The importance of financial advice to consumers is being lost in the headlines according Investors Mutual Limited’s Anton Tagliaferro.

Consternation over remuneration methods, in particular, is overshadowing the role advice plays. Major changes are coursing through the industry, he explains, and will completely alter the way we’ve looked at advice in the past.

“Everybody in the advice market is now trying to work out the appropriate way to remunerate planners and charge clients,” he says. “It’s going to be a complete change to what has been in the last ten to fifteen years.”

Tagliaferro, who founded IML in 1998, reckons that the importance of advice has been collateral damage during this change. “That’s the sad thing,” he says.

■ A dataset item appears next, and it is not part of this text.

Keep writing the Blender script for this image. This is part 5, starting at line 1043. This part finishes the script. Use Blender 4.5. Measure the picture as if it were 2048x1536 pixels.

Take the example, he ventures, of someone coming up to retirement with “half a million or $700,000 in superannuation that they’ve never paid much attention to”. There is tremendous value for that person in seeing an adviser to help them with tax effective contributions and risk appropriate investing.

“Underneath all this turmoil there has to be a financial advice sector that survives because there are a lot of people that really need that advice,” he says.

The two biggest advice networks in the country, AMP and IOOF, are front and centre of the remuneration maelstrom, Tagliaferro says, and will need to sort fees out before they can move forward.

“The major issues for IOOF is partly what’s impacting AMP; how are they going to remunerate planners, how are planners going to charge clients… is it going to be fee for service?”

Part of the misdirection in the industry is self-directed, he notes, with the scandals erupting from the Hayne royal commissions further obscuring the advice value proposition.

“Unfortunately the malpractices, the amount of fees charged, all that stuff is losing to the importance of having professionals around that are accessible to the majority of the population,” he says. “It’s being lost amid all the noise.”

Regardless of the way people pay for advice, he argues, the need for it “won’t go away”.

“It’s like saying doctors can’t practice anymore because the fees they’ve been charging are too high. Sorry, you’ve still got to have doctors. Same with financial advisers; you’ve still got to have well-qualified people for the vast majority of the Australian population with this growing amount of superannuation.”